┌──

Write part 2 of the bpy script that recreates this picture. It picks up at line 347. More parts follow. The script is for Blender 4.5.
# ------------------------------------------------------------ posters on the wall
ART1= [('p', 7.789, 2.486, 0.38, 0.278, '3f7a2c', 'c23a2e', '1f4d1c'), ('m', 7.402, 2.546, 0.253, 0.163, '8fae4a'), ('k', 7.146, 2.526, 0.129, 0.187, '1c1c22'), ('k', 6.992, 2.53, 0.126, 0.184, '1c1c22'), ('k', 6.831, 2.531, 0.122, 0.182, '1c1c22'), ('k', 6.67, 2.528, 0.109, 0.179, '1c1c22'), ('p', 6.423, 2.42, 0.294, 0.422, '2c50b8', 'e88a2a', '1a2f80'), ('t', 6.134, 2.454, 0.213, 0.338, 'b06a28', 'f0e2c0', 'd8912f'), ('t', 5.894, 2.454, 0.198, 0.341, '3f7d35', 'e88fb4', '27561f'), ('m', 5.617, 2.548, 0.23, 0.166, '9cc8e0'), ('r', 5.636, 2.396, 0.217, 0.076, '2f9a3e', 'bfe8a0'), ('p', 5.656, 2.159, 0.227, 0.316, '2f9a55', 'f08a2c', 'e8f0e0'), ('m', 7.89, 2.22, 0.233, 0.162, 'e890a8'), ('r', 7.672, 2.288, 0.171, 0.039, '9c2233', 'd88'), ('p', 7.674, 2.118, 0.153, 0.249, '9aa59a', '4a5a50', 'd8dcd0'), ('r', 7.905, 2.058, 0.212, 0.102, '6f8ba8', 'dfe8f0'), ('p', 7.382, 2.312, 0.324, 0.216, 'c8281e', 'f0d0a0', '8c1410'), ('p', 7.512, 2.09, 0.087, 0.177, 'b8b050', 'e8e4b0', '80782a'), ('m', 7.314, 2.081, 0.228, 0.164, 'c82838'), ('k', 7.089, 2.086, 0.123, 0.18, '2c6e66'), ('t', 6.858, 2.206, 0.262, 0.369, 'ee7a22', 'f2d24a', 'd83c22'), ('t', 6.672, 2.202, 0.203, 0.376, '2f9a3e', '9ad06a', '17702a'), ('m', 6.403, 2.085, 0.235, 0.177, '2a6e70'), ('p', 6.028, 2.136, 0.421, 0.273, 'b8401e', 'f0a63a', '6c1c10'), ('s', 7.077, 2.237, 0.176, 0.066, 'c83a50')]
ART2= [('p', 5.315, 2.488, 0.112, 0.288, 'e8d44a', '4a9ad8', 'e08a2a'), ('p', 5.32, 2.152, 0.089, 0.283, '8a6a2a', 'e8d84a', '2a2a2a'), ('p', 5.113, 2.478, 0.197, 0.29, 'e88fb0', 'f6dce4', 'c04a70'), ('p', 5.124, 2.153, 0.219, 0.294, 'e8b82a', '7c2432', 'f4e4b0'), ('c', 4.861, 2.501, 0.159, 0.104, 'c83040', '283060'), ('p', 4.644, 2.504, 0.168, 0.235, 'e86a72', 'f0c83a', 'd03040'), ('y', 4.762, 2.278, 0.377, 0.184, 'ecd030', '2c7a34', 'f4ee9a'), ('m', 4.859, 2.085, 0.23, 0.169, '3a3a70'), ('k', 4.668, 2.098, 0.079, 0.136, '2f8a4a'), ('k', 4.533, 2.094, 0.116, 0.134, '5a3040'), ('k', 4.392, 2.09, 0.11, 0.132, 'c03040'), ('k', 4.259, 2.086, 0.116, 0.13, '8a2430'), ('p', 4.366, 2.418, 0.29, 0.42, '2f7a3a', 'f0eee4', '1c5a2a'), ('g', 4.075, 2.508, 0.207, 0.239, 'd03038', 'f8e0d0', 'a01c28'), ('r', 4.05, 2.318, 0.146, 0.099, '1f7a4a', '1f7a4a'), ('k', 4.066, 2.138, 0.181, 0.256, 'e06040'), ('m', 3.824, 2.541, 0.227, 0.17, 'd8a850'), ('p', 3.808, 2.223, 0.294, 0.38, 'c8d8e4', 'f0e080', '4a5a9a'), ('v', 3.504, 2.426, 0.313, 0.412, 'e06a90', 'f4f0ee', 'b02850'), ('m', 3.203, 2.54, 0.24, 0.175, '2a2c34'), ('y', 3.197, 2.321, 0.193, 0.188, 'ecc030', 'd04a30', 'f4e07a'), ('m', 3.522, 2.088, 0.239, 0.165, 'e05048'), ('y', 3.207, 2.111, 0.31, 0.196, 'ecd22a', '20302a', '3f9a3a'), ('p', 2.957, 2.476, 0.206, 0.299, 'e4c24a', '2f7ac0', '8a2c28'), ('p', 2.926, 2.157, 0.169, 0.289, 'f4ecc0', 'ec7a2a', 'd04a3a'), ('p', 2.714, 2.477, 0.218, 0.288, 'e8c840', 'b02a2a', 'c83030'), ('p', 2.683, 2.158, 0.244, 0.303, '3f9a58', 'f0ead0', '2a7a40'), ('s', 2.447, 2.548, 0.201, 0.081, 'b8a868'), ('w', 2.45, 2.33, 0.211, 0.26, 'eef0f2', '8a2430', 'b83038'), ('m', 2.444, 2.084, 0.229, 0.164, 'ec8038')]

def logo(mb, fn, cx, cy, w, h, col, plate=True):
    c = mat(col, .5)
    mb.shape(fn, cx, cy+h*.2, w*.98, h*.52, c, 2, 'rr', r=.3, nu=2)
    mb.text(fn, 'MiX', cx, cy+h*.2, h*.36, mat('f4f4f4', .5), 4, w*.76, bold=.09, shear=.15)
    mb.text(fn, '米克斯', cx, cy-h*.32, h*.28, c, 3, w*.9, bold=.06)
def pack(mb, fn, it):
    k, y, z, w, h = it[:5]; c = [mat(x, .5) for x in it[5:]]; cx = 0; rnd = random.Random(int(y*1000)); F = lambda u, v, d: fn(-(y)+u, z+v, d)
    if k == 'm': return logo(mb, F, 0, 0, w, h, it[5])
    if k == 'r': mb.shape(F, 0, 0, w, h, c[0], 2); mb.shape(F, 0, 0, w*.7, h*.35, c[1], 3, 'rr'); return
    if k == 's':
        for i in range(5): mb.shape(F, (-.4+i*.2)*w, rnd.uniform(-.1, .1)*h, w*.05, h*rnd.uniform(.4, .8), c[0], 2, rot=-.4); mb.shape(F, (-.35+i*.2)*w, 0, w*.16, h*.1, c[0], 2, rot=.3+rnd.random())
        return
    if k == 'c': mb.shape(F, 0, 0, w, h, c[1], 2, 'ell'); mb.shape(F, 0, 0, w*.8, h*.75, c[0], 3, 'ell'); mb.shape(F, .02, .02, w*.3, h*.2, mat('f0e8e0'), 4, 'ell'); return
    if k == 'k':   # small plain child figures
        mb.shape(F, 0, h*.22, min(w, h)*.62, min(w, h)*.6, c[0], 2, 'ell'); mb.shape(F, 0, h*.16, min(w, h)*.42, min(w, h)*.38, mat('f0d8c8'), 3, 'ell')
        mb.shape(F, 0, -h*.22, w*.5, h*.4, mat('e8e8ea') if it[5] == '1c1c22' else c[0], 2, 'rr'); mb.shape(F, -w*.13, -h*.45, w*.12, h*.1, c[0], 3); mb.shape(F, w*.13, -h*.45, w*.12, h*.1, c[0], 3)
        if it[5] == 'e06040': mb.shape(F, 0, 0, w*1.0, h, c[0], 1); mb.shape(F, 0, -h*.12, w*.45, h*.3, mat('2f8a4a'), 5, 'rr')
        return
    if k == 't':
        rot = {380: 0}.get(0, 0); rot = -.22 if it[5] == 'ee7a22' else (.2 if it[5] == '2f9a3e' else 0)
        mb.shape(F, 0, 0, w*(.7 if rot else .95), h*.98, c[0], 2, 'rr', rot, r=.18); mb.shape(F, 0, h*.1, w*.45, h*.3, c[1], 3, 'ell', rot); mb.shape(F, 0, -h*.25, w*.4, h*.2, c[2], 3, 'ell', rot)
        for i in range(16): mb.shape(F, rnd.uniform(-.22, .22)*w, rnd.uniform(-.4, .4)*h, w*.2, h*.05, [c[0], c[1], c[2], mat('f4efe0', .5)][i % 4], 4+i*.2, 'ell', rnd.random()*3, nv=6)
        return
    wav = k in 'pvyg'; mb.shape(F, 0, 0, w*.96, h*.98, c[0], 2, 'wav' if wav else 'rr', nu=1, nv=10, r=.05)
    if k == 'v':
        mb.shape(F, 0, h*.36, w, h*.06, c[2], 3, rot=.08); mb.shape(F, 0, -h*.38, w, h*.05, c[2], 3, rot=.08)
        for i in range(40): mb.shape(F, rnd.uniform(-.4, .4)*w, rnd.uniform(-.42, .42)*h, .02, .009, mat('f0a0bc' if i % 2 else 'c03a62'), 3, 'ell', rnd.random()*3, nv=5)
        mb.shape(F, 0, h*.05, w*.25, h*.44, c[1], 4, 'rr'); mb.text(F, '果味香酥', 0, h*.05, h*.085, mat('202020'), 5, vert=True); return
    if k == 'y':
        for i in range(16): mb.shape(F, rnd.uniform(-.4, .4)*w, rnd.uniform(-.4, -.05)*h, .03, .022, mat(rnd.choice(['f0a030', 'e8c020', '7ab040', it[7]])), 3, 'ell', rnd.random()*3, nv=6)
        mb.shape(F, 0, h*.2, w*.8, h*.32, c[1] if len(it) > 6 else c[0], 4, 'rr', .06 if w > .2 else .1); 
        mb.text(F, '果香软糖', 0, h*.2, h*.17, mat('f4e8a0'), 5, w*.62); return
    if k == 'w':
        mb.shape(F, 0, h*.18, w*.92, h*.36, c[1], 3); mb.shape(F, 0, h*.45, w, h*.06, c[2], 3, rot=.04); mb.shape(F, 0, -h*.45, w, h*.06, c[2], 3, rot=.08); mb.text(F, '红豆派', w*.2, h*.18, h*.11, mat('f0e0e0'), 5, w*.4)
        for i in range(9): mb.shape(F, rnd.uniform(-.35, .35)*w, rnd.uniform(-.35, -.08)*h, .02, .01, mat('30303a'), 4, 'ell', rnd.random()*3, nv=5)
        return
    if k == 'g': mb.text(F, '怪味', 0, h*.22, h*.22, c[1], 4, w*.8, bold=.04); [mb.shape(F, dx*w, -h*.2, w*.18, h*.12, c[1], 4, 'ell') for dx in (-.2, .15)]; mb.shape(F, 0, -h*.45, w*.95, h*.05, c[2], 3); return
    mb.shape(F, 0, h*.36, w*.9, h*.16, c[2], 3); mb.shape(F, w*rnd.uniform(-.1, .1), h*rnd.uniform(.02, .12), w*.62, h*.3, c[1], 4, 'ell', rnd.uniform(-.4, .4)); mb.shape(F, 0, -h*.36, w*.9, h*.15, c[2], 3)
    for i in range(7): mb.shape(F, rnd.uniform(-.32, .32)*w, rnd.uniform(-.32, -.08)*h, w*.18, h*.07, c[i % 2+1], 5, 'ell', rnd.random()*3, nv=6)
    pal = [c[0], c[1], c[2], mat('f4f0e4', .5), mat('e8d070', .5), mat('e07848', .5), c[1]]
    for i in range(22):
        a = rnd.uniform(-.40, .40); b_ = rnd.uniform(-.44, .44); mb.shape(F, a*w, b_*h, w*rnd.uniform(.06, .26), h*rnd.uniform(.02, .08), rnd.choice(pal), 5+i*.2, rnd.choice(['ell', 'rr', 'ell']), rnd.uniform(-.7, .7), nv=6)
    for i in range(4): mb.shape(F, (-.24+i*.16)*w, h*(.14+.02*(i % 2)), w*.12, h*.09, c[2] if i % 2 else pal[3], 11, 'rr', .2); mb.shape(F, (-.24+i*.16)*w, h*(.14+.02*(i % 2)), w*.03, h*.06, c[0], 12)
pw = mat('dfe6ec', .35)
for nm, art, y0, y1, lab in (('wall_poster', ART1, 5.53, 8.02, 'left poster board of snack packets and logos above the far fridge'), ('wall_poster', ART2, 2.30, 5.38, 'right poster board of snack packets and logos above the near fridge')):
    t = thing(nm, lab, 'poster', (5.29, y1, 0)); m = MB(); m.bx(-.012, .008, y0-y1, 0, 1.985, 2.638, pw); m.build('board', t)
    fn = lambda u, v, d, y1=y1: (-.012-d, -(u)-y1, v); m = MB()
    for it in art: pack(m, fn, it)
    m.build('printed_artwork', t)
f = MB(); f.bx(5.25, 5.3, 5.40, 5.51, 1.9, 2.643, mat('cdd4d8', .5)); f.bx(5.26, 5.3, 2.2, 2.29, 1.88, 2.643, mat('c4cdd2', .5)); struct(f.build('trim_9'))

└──
┌──

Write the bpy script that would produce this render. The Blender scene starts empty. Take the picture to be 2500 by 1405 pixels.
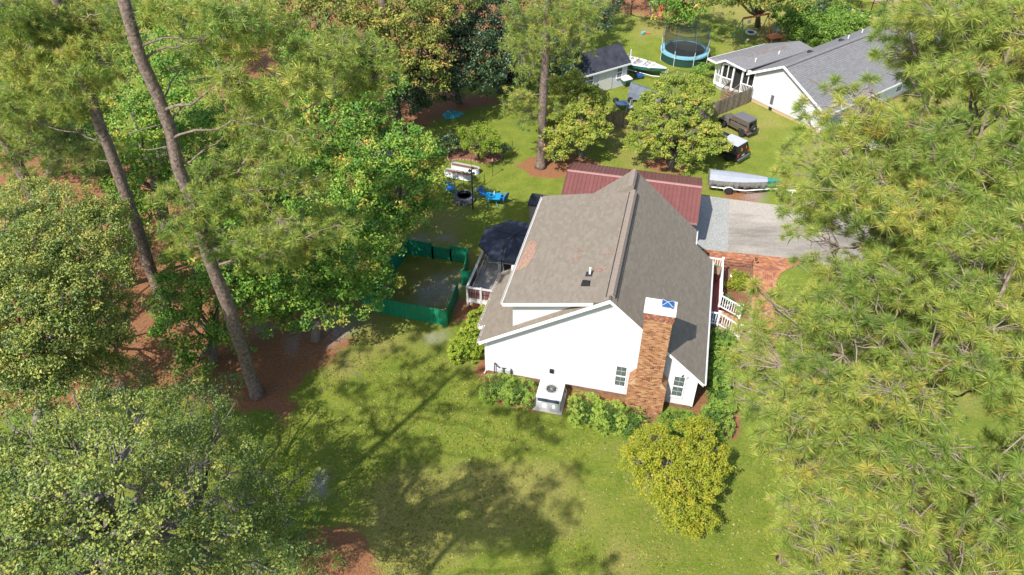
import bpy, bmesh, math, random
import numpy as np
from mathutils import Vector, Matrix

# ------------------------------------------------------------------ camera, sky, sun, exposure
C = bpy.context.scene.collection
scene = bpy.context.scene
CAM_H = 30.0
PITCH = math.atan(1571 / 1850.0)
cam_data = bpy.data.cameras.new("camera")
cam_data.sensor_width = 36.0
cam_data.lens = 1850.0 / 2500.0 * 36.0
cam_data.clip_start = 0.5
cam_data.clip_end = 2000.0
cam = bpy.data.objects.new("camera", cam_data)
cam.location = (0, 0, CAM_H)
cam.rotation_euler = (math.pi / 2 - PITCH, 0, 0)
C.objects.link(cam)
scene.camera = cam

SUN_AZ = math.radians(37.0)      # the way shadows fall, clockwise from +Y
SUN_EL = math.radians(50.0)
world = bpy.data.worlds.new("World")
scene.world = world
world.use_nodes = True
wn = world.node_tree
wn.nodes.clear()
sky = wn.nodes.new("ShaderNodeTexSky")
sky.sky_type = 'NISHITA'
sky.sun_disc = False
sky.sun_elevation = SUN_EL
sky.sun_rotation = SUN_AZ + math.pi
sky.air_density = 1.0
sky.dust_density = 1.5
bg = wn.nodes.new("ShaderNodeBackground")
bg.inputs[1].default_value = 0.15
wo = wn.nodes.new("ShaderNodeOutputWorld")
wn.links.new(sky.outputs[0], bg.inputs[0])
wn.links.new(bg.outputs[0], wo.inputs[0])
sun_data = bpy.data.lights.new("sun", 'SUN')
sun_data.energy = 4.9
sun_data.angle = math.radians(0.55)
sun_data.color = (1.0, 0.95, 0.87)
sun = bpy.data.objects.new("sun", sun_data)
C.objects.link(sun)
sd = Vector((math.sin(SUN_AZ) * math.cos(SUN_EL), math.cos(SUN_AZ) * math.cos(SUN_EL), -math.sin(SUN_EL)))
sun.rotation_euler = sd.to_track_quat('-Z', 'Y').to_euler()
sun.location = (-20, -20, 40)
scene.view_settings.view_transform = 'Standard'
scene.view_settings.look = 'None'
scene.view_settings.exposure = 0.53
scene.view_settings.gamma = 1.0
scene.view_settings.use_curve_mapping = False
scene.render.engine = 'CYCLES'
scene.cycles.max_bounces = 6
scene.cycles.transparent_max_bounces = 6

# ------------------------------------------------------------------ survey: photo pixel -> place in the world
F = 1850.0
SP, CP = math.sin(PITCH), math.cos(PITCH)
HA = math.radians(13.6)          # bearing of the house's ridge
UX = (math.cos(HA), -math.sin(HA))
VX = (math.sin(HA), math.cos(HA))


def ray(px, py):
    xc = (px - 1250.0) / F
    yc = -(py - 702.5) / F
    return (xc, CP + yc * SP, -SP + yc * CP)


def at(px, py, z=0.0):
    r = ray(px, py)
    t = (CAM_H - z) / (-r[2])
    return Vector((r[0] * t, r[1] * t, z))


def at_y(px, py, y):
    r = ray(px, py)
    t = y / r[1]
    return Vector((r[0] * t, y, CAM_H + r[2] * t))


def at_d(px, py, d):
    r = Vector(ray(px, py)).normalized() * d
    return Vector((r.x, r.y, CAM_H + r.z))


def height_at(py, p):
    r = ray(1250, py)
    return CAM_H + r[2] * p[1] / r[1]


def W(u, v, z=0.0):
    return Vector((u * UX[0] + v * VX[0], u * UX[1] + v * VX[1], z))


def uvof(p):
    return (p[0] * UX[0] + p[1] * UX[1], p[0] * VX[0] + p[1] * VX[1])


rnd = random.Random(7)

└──

### TASK DIRECTIONS
Reproduce the data above exactly, but only the lines from the one showing "Write the bpy" through the one showing "scene.camera = cam", with both ends kept and the pictures left out.

### SOLUTION TO THE EXERCISE
Write the bpy script that would produce this render. The Blender scene starts empty. Take the picture to be 2500 by 1405 pixels.
import bpy, bmesh, math, random
import numpy as np
from mathutils import Vector, Matrix

# ------------------------------------------------------------------ camera, sky, sun, exposure
C = bpy.context.scene.collection
scene = bpy.context.scene
CAM_H = 30.0
PITCH = math.atan(1571 / 1850.0)
cam_data = bpy.data.cameras.new("camera")
cam_data.sensor_width = 36.0
cam_data.lens = 1850.0 / 2500.0 * 36.0
cam_data.clip_start = 0.5
cam_data.clip_end = 2000.0
cam = bpy.data.objects.new("camera", cam_data)
cam.location = (0, 0, CAM_H)
cam.rotation_euler = (math.pi / 2 - PITCH, 0, 0)
C.objects.link(cam)
scene.camera = cam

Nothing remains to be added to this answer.